Nedohin tapped back for three in the fifth and the Avonair rink stole two in the sixth and ended up running the Sexsmith squad out of rocks.

"They are the best team on the planet from lead to skip," said Balderston's lead, Del Shaughnessy.

"I give a lot of credit to Marcel. There damn sure isn't a better lead than him."

Rocque accepted the compliment but said he feels like he's just along for an incredible ride.

"Dave (Nedohin) is the best ever, by far," he said of the rink's last-rock thrower. "Randy knows so much about the game. And Scott is an amazing talent."

That said, the run was almost done here early yesterday as the Ferbey Four trailed 3-1 going into the fifth end. This time the pressure of everything at stake almost got to them.

"That's as nervous as I've ever been before," said Rocque.

"I think we all felt it more here than we ever have before, at any provincials, any Brier or any world championships. It just felt so different in the change room before the game. We were a little tighter than ever before. We definitely had the nerves and the jitters. And then when we got down like that in the first four ends ...

"We just didn't want to let it all go."

Pfeifer said in the end it made it all so much more sweet.

"I can't wait to step on the ice at the Brier in Saskatoon," he said of the March 6-14 national event, which will be held in Edmonton in 2005.

'IT'S AN UNBELIEVABLE FEELING'

"It's an unbelievable feeling," said Ferbey. "There is only one reason I play this game and that's to get to the Brier. It's amazing to be able to do this again and again and again and again."
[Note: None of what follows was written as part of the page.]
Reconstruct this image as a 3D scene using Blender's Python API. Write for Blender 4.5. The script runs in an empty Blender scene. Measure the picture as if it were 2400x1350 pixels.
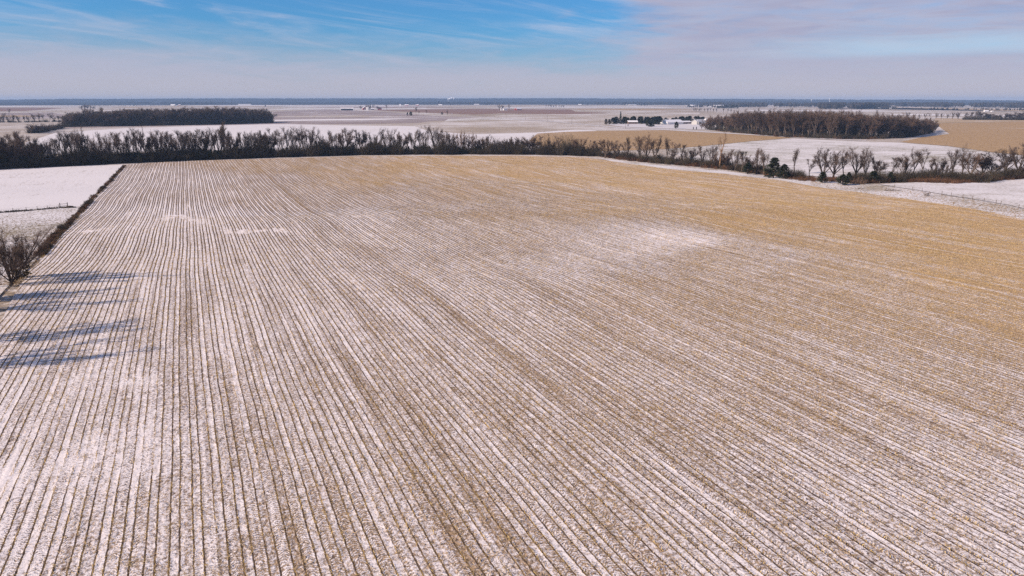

"We feel like the Nokia Brier trophy is ours because we're the only rink ever to win it and we intend to bring it back to Alberta again," added the skip of the rink which last year became the only team in history to go 13-0 in the Brier and put together a 35-4 record at the big show in the last three years.

In the end, this team can't lose for winning.

Rocque's wife Raylene won $1,606 in the 50-50 draw while her husband was throwing a rock in the ninth end.